FİLİSTİN
- Deniz Metin
- 10 Eki 2023
- 3 dakikada okunur

Uğruna defalarca Haçlı Seferleri düzenlenen, Hz. Musa'nın 'vaadedilmiş topraklar' olarak nitelendirdiği, ve İslam dininin ilk kıblesi olan Kudüs'ü merkezine koyan Filistin... Bu topraklar, yüzyıllar boyu üç semavi dinin kutsal kabul ettiği, fakat huzurun bir türlü yerleşemediği bir coğrafya. Peki, neden bu topraklar sürekli yas ve acıyla yankılanıyor? Neden burada, çocukların bile gözleri yaşlı, yürekleri buruk? Hamas'ın son saldırıları ve İsrail'in karşılığı, bir kez daha dünyanın gözlerini bu yorgun topraklara çevirdi. Ancak bu trajedinin ardındaki sebepler, yüzyılların ağırlığı altında ezilmiş, ama hâlâ çözülememiş sorularla dolu. Ve belki de bu soruların yanıtlarını bulabilmek için, bu kutsal ve kanlı toprakların derinliklerine inmeliyiz.
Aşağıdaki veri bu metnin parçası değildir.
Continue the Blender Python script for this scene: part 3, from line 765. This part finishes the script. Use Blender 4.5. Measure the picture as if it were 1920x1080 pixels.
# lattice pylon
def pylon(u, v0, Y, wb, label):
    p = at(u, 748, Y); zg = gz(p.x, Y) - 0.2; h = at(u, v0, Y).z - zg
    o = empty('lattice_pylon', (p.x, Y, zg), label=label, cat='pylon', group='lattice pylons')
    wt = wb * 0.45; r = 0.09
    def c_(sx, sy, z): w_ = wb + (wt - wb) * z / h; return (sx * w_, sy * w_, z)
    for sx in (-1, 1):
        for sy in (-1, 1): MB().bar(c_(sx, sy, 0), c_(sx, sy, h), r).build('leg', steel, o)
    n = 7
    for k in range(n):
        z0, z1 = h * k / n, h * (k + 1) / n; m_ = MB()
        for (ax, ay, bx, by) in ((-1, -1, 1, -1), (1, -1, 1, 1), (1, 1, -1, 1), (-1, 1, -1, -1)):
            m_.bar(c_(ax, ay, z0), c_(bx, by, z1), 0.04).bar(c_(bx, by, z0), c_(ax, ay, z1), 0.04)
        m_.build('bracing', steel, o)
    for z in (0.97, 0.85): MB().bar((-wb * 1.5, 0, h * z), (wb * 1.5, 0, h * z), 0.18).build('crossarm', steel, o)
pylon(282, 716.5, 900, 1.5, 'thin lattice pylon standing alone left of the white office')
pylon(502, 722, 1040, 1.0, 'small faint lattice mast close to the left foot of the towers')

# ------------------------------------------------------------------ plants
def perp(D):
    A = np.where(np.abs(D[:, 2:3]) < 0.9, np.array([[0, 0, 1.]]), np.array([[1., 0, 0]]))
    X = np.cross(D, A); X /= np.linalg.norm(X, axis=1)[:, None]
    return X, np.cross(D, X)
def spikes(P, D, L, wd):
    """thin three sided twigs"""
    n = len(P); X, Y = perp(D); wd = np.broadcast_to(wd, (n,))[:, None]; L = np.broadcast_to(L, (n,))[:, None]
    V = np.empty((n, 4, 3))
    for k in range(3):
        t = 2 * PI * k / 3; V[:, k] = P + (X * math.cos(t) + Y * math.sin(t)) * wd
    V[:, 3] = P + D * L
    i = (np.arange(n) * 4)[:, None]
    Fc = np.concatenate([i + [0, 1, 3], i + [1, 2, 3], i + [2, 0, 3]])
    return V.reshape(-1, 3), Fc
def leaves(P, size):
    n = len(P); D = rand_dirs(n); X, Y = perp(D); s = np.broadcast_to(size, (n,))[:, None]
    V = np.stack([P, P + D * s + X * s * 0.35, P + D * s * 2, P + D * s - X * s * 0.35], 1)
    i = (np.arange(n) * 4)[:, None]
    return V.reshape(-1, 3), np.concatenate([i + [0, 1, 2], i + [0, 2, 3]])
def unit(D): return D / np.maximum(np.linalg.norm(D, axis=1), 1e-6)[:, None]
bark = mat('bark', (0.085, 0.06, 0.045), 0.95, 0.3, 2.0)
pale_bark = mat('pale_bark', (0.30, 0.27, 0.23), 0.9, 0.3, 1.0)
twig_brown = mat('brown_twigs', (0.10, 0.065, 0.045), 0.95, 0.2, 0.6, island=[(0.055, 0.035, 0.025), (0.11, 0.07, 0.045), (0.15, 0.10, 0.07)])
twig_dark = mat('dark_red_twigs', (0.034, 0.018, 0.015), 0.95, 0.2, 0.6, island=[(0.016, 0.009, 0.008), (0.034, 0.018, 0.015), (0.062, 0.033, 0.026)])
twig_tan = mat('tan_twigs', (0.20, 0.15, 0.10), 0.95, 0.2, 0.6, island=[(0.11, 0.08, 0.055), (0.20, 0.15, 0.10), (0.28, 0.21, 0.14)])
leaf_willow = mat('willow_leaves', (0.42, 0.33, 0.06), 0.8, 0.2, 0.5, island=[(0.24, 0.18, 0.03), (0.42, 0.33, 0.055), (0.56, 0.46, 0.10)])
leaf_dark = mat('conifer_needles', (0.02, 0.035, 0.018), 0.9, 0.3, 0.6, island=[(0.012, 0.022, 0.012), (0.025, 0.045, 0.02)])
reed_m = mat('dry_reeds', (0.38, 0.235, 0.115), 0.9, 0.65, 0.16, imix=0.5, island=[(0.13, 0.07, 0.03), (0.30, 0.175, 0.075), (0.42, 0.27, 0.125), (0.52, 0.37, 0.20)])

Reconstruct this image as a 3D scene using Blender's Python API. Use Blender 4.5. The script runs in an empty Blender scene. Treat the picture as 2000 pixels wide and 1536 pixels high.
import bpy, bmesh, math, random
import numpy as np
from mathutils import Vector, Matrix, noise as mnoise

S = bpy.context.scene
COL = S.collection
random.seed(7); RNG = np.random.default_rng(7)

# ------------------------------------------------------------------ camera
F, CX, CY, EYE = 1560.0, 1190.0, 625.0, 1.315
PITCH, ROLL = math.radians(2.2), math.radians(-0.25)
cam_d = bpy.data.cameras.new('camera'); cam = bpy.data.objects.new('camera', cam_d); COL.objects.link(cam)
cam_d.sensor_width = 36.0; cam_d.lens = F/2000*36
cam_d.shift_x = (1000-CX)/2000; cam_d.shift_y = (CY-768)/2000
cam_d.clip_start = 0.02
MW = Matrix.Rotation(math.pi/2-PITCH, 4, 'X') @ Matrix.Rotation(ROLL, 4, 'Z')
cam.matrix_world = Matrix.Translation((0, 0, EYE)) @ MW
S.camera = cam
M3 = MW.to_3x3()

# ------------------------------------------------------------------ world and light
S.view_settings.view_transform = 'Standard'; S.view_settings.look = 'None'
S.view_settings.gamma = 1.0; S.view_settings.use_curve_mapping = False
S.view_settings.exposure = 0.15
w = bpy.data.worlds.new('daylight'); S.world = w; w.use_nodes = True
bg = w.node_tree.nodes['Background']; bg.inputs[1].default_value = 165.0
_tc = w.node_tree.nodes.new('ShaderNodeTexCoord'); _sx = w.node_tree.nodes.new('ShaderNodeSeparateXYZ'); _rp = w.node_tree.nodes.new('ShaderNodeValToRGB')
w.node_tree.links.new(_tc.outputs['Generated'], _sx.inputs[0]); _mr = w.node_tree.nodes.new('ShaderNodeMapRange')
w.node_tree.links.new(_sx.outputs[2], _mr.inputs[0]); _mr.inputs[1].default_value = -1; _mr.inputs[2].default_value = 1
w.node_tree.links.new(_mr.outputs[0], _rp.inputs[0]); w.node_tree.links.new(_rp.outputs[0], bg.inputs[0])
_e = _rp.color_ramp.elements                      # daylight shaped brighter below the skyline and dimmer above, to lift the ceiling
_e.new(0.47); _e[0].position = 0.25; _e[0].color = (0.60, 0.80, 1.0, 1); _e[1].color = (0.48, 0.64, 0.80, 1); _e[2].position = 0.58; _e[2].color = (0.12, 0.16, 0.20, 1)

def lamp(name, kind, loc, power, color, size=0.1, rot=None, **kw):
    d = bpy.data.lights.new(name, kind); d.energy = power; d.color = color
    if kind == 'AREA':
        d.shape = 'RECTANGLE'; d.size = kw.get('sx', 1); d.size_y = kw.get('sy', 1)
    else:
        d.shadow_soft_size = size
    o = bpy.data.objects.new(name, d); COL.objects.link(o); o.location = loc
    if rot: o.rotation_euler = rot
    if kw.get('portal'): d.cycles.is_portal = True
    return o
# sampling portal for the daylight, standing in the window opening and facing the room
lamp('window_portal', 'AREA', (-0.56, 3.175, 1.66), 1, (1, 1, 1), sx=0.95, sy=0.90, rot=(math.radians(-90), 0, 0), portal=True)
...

Bugün yaşananları anlamak için, 1948 yılından günümüze kadar olan süreci incelemek, bize yeterli bir perspektif sunacaktır. İkinci Dünya Savaşı'nı kazanmış olsa da askeri ve ekonomik olarak yorgun düşen Büyük Britanya, Filistin Mandası'ndan çekilmeye karar vermişti. Bu kararın hemen ardından, 14 Mayıs 1948'de İsrail Devleti'nin kuruluşu ilan edildi ve sadece bir gün sonra, Mısır, Ürdün, Suriye ve Irak, İsrail'e savaş ilan ettiler. Bu savaş, birçok Filistinli Müslüman'ın göç etmesine ve maalesef birçoklarının hayatını kaybetmesine yol açan bir sürecin sadece başlangıcıydı.
Günümüzde İsrail'in işgali altındaki Gazze Şeridi, 360 km2 gibi çok küçük bir alanda, adeta bir insan yığını gibi 2 milyon civarında insana ev sahipliği yapmakta. Kişi başına milli gelirin sadece 600 dolar civarında olduğu bu topraklarda, nüfusun yarısı 14 yaşın altında ve bu çocukların eğitime ulaşması ise neredeyse bir mucize gerektiriyor. Batı Şeria da benzer bir tablo çiziyor; yaklaşık 2,5 milyon nüfus, kişi başına sadece 1.100 dolar milli gelir ile fakirliğin ve çaresizliğin bir sembolü adeta. Öbür taraftan İsrail ise; 9,5 milyon nüfusu, kişi başına 42.500 dolar milli geliri, yüksek okur-yazarlık oranı ve Nobel ödüllü bilim insanlarıyla bir başka dünyanın kapılarını aralıyor.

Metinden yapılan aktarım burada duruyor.